## PROBLEM DESCRIPTION
Return all lines from the listing below in which the string "pixels" occurs.
Start of ENTRIES
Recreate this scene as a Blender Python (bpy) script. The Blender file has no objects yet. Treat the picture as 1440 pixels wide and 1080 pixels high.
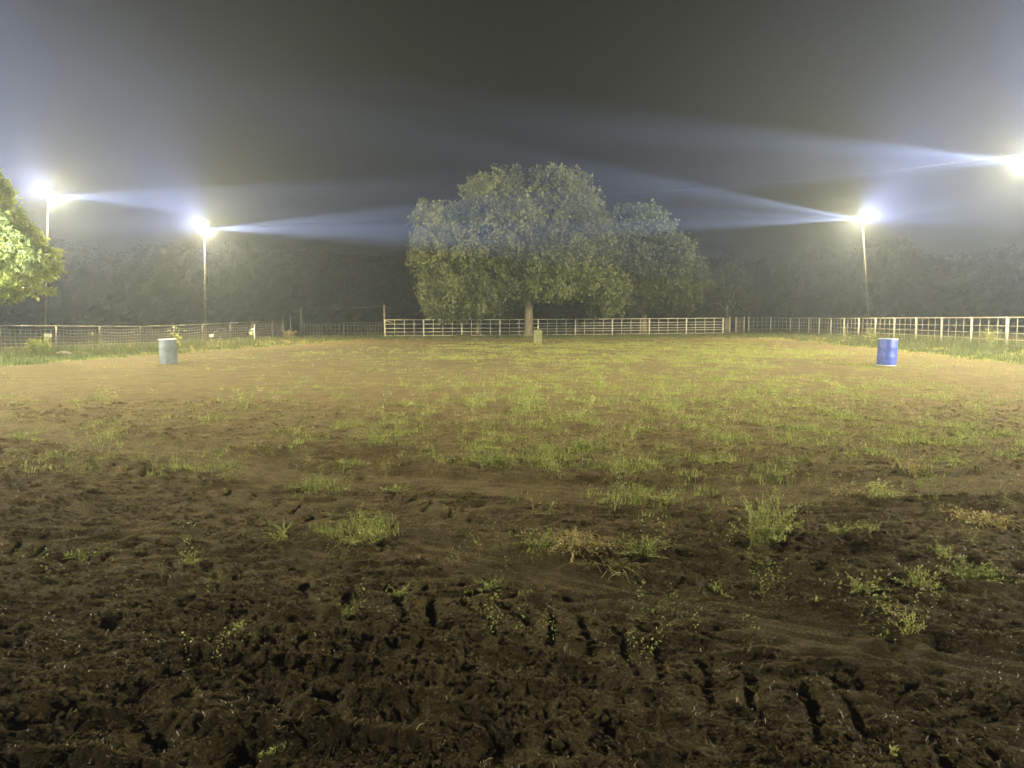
import bpy, math, random
import numpy as np
from mathutils import Vector, Matrix

sc = bpy.context.scene
R = math.radians
# ------------------------------------------------------------------ camera, sky, exposure
F = 1060.0; PITCH = math.atan(90 / F); EYE = 1.5
cam_d = bpy.data.cameras.new('camera'); cam = bpy.data.objects.new('camera', cam_d)
sc.collection.objects.link(cam); sc.camera = cam
cam_d.sensor_width = 36; cam_d.lens = 36 * F / 1440; cam_d.clip_end = 2000; cam_d.clip_start = 0.05
cam.location = (0, 0, EYE); cam.rotation_euler = (math.pi / 2 - PITCH, 0, 0)

w = bpy.data.worlds.new('World'); sc.world = w; w.use_nodes = True
nt = w.node_tree; nt.nodes.clear()
wo = nt.nodes.new('ShaderNodeOutputWorld'); bg = nt.nodes.new('ShaderNodeBackground')
sk = nt.nodes.new('ShaderNodeTexSky'); sk.sky_type = 'NISHITA'; sk.sun_disc = False
sk.sun_elevation = R(-4); sk.sun_rotation = R(200); sk.air_density = 1; sk.dust_density = 3
mxs = nt.nodes.new('ShaderNodeMix'); mxs.data_type = 'RGBA'; mxs.inputs[0].default_value = 0.97
nt.links.new(sk.outputs[0], mxs.inputs[6]); mxs.inputs[7].default_value = (0.06, 0.055, 0.038, 1)
nt.links.new(mxs.outputs[2], bg.inputs[0]); bg.inputs[1].default_value = 0.10
nt.links.new(bg.outputs[0], wo.inputs[0])

vs = sc.view_settings
vs.view_transform = 'Standard'; vs.look = 'None'; vs.gamma = 1; vs.use_curve_mapping = False
vs.exposure = 0.0
cy = sc.cycles
cy.use_denoising = True
cy.max_bounces = 5; cy.diffuse_bounces = 2; cy.glossy_bounces = 2; cy.transmission_bounces = 2
cy.volume_bounces = 1; cy.transparent_max_bounces = 4
cy.sample_clamp_indirect = 4; cy.caustics_reflective = False; cy.caustics_refractive = False

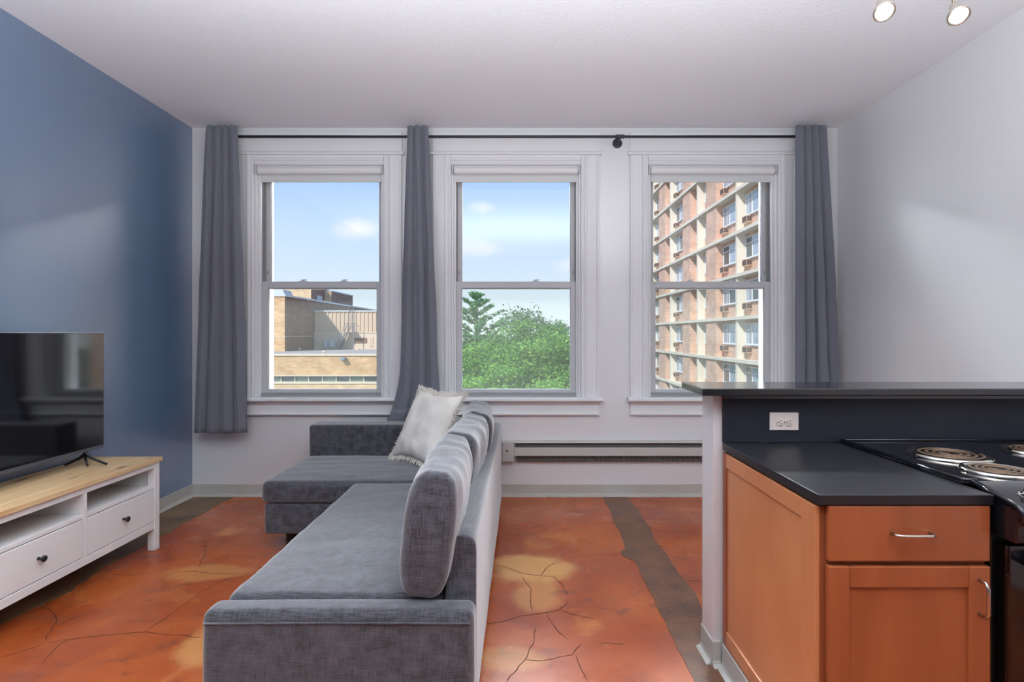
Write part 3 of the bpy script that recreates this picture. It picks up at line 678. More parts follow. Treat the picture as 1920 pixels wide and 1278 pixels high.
End of ENTRIES
## SOLUTION TO THIS EXERCISE
Recreate this scene as a Blender Python (bpy) script. The Blender file has no objects yet. Treat the picture as 1440 pixels wide and 1080 pixels high.
Write part 3 of the bpy script that recreates this picture. It picks up at line 678. More parts follow. Treat the picture as 1920 pixels wide and 1278 pixels high.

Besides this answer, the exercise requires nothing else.